A good driving record is taken into account upon having killed someone through carelessness. The inexperience of the driver is taken into account upon having killed someone through carelessness. Efforts made to assist or to seek assistance for the victim are taken into account upon having killed someone through carelessness. A lack of maturity is taken into account upon having killed someone through carelessness. A mental disorder or learning disability is taken into account upon having killed someone through carelessness. A deprived background is taken into account upon having killed someone through carelessness. The prospects of education are taken into account upon having killed someone through carelessness. What prospects do the victims have now—or their family or dependants?
These mitigating factors beggar belief. This is not a trivial offence or a victimless crime; it is one that devastates lives. Would any one of us here who lost their partner, child or parent to the carelessness of someone’s driving be content to see that person leave court with little more than the inconvenience of having to get a lift home? Furthermore, the minimum level of sentencing starts at a medium-level community order to one year’s custody. The bare minimum must be a custodial sentence, and it must not be suspended. If we are to trivialise a crime with the most serious outcome—that of ultimately taking a life, even through carelessness—then what price stiffer sentences for less serious crimes?

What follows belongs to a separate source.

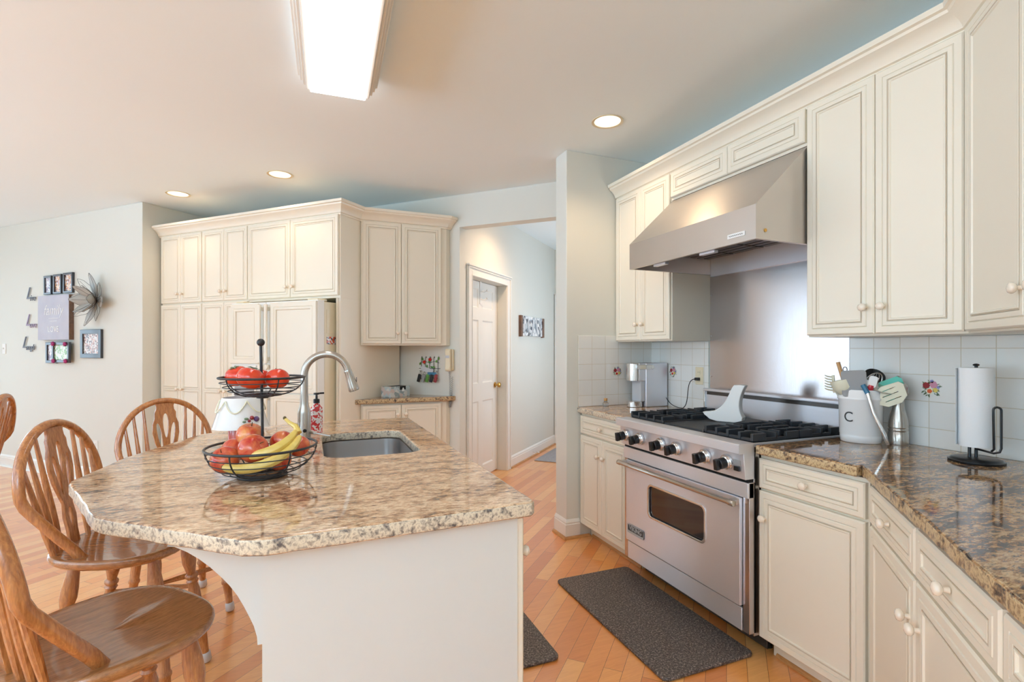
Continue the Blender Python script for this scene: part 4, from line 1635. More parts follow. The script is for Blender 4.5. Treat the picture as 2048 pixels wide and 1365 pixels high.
bowl('lower_bowl', 0.068, 0.012, 0.165, 0.098, 5, 0.0030, 0.0017, 6)
bowl('upper_bowl', 0.035, 0.262, 0.127, 0.322, 5, 0.0027, 0.0016, 5)
m = MB().tube(ring_pts(0.072, 0.004), 0.004, 8, True)
m.build('foot_ring', M['wire'], fb)
m = MB().tube([(0, 0, 0.008), (-0.001, 0, 0.2), (-0.006, 0, 0.425)], 0.0045, 10)
m.lathe([(0.018, 0), (0.018, 0.008), (0.006, 0.010)], 16, (0, 0, 0.254))
m.build('pole', M['wire'], fb)
MB().ball((-0.006, 0, 0.436), 0.0125, 16, 10).build('ball_finial', M['wire'], fb)


def vpos(x, y, z):
    q_ = Matrix.Rotation(VR, 3, 'Z') @ Vector((x, y, z))
    return (BX + q_.x, BY + q_.y, 0.920 + q_.z)


def fruit(kind, label, p, r, mat, rot=(0, 0, 0), group=None):
    t_ = thing(kind, label, kind, vpos(*p), 0, group)
    t_.rotation_euler = rot
    if kind == 'tomato':
        MB().ball((0, 0, 0), r, 24, 16, 0.86, 0.12).build('body', M[mat], t_, angle=80)
        m = MB()
        for k in range(5):
            a = 2 * math.pi * k / 5
            m.tube([(0, 0, r * 0.80), (r * 0.22 * math.cos(a), r * 0.22 * math.sin(a), r * 0.84), (r * 0.42 * math.cos(a), r * 0.42 * math.sin(a), r * 0.80)], [0.002, 0.0022, 0.0006], 5)
        m.build('calyx', M['green2'], t_)
    else:
        MB().ball((0, 0, 0), r, 24, 16, 0.92, 0.20).build('body', M[mat], t_, angle=80)
        MB().tube([(0, 0, r * 0.68), (0.001, 0, r * 0.85), (0.003, 0, r * 1.02)], 0.0014, 6).build('stem', M['stem'], t_)
    return t_


tg = 'tomatoes in the upper basket'
fruit('tomato', 'leftmost red tomato resting high in the upper wire basket', (-0.085, 0.005, 0.326), 0.038, 'tomato', (0.3, -0.3, 0), tg)
fruit('tomato', 'large red tomato in the front centre of the upper basket', (-0.014, -0.052, 0.322), 0.041, 'tomato', (0.2, 0.2, 1), tg)
fruit('tomato', 'red tomato right of the pole side in the upper basket', (0.046, 0.004, 0.317), 0.038, 'tomato', (0.1, 0.4, 2), tg)
fruit('tomato', 'red tomato half hidden at the back of the upper basket', (-0.035, 0.058, 0.313), 0.036, 'tomato', (0.1, 0.4, 2), tg)
ag = 'apples in the lower basket'
fruit('apple', 'red apple low at the front left of the lower basket', (-0.088, -0.062, 0.066), 0.043, 'apple', (0.4, -0.5, 0.4), ag)
fruit('apple', 'red apple at the far left of the lower basket', (-0.108, 0.030, 0.078), 0.041, 'apple', (-0.3, 0.5, 0.4), ag)
fruit('apple', 'largest red apple at the front centre, its hollow facing right', (-0.002, -0.055, 0.100), 0.046, 'apple', (0.75, 0.75, 0.2), ag)
fruit('apple', 'pale orange red apple on top of the pile left of the pole', (-0.052, 0.022, 0.130), 0.043, 'apple2', (0.2, -0.2, 1.4), ag)
fruit('apple', 'red apple with a sticker just right of the pole', (0.040, 0.050, 0.102), 0.038, 'apple', (0.2, 0.9, 2.0), ag)
fruit('apple', 'red apple at the right back of the lower basket', (0.100, 0.045, 0.088), 0.036, 'apple', (-0.4, 0.2, 3.0), ag)
fruit('apple', 'red apple partly under the bananas', (0.062, -0.010, 0.054), 0.035, 'apple', (-0.4, 0.2, 3.0), ag)

bn = thing('banana_bunch', 'bunch of two yellow bananas lying at the right of the lower basket', 'bananas', (BX, BY, 0.920), VR)
B1 = bez((-0.072, -0.100, 0.052), (0.02, -0.135, 0.035), (0.125, -0.085, 0.065), (0.128, -0.010, 0.135), 16)
B2 = bez((-0.020, -0.072, 0.080), (0.05, -0.110, 0.085), (0.110, -0.070, 0.105), (0.112, 0.000, 0.150), 16)
def brad(i, R0):
    u = i / 16
    return R0 * (0.30 + 0.70 * math.sin(math.pi * min(1, max(0, 0.10 + u * 0.86))) ** 0.55) if u < 0.98 else R0 * 0.40
for B, R0 in ((B1, 0.0185), (B2, 0.0175)):
    o = MB().tube(B, [brad(i, R0) for i in range(17)], 7).build('banana', M['banana'], bn, angle=20)
    sb = o.modifiers.new('sub', 'SUBSURF')
    sb.levels = 1
    sb.render_levels = 1
    MB().ball(B[0], 0.005, 8, 6).build('tip', M['bananat'], o)
m = MB().tube([(0.118, -0.004, 0.140), (0.105, 0.008, 0.160), (0.082, 0.012, 0.172), (0.068, 0.012, 0.185)], [0.012, 0.009, 0.006, 0.005], 8)
m.build('stem', M['banana'], bn)
MB().ball((0.067, 0.012, 0.187), 0.006, 8, 6).build('stem_end', M['bananat'], bn)

# ================================================================== COUNTER OBJECTS AT THE RANGE WALL
cm = thing('coffee_maker', 'silver single cup coffee maker on the short countertop', 'coffee maker', (2.10, 3.075, 0.925), RZ)
bx('housing', M['steel'], cm, 0.0, 0.125, 0.112, 0.300, 0.0, 0.312, bevel=0.006)
bx('inner_column', M['lgrey'], cm, 0.008, 0.112, 0.075, 0.113, 0.04, 0.19, bevel=0.003)
m = MB().lathe([(0.050, 0), (0.056, 0.003), (0.056, 0.040), (0.050, 0.043), (0.001, 0.043)], 32, (0.062, 0.058, 0.0))
m.build('drip_tray', M['chrome'], cm, angle=40)
m = MB().lathe([(0.046, 0), (0.056, 0.004), (0.056, 0.122), (0.050, 0.126), (0.001, 0.126)], 32, (0.062, 0.058, 0.184))
m.build('brew_head', M['chrome'], cm, angle=40)
m = MB()
m.box(0.004, 0.12, 0.058, 0.20, 0.186, 0.312)
m.build('head_neck', M['steel'], cm, bevel=0.003)
m = MB().box(0.1255, 0.130, 0.03, 0.165, 0.268, 0.300)
m.lathe([(0.016, 0), (0.016, 0.005)], 20, (0.1255, 0.165, 0.284), (1, 0, 0))
m.build('handle', M['chrome'], cm, bevel=0.002)


def outlet(name, label, loc, rotz, mat='white', kind='outlet', holes=True, grp=None):
    t_ = thing(name, label, kind, loc, rotz, grp)
    bx('cover_plate', M[mat], t_, -0.036, 0.036, -0.006, 0.0, -0.058, 0.058, bevel=0.003)
    if holes:
        for zc in (0.022, -0.022):
            s_ = MB().lathe([(0.016, 0), (0.016, 0.002)], 20, (0, -0.006, zc), (0, -1, 0)).build('socket', M[mat], t_)
            MB().box(-0.008, -0.006, -0.0085, -0.0078, zc - 0.002, zc + 0.006).box(0.006, 0.008, -0.0085, -0.0078, zc - 0.002, zc + 0.006).build('slots', M['darkhole'], s_, smooth=False)
    else:
        bx('toggle', M[mat], t_, -0.005, 0.005, -0.018, -0.006, -0.004, 0.012, bevel=0.001)
    return t_


outlet('wall_outlet', 'almond wall outlet on the tiles beside the steel backsplash', (2.410, 2.642, 1.158), RZ, 'almond')
cdp = bez((2.380, 2.648, 1.137), (2.33, 2.70, 1.14), (2.37, 2.68, 0.98), (2.36, 2.74, 0.938), 12) + bez((2.36, 2.75, 0.934), (2.355, 2.83, 0.932), (2.36, 2.88, 0.95), (2.385, 2.948, 0.985), 10)
o = thing('power_cord', 'thin black power cord from the coffee maker to the almond outlet', 'cord', (0, 0, 0))
MB().tube(cdp, 0.0028, 8).build('cable', M['wire'], o)
MB().box(-0.014, 0.014, -0.026, 0.0, -0.010, 0.010).build('plug', M['black'], o, bevel=0.003, loc=(2.402, 2.642, 1.137), rotz=RZ)

jr = thing('cork_jar', 'tiny clear glass jar with a cork stopper on the short countertop', 'jar', (1.965, 3.085, 0.925))
MB().lathe([(0.018, 0), (0.022, 0.003), (0.022, 0.026), (0.013, 0.034), (0.012, 0.040), (0.014, 0.042)], 20).build('glass_body', M['jar'], jr)
MB().lathe([(0.011, 0), (0.013, 0.022), (0.001, 0.022)], 16, (0, 0, 0.038)).build('stopper', M['cork'], jr)

# utensil crock
CRX, CRY, CRZ = 2.262, 1.492, D2R(-56.5)
ck = thing('utensil_crock', 'white oval ceramic utensil crock marked with the letter C', 'crock', (CRX, CRY, 0.925), CRZ)
pf = [(0.070, 0.0), (0.076, 0.004), (0.079, 0.03), (0.078, 0.034), (0.080, 0.038), (0.083, 0.185), (0.087, 0.19), (0.087, 0.197), (0.084, 0.200), (0.085, 0.228), (0.082, 0.232), (0.078, 0.228), (0.075, 0.02), (0.001, 0.02)]
MB().lathe(pf, 48, sy=0.78).build('pot', M['ceramic'], ck, angle=50)
te = text_mesh('C', 0.062, 0.0006)
mesh_obj('letter_mark', te, 'ink', ck, Matrix.Rotation(D2R(-38), 4, 'Z') @ TX(0.0, -0.0712, 0.112))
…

I would not wish anyone to suffer the trauma of enduring such a tragedy, but those who sadly do should at least take comfort that justice has been served. We must stiffen the sentence for causing death by careless driving. We must eliminate the ludicrous mitigation factors that offer too much opportunity for offenders to avoid justice. We must ensure that victims and their families get justice. To prevent others from suffering the lack of justice that Mike and his family have endured, I will table an amendment to address this issue and ensure that Mike’s death was not in vain.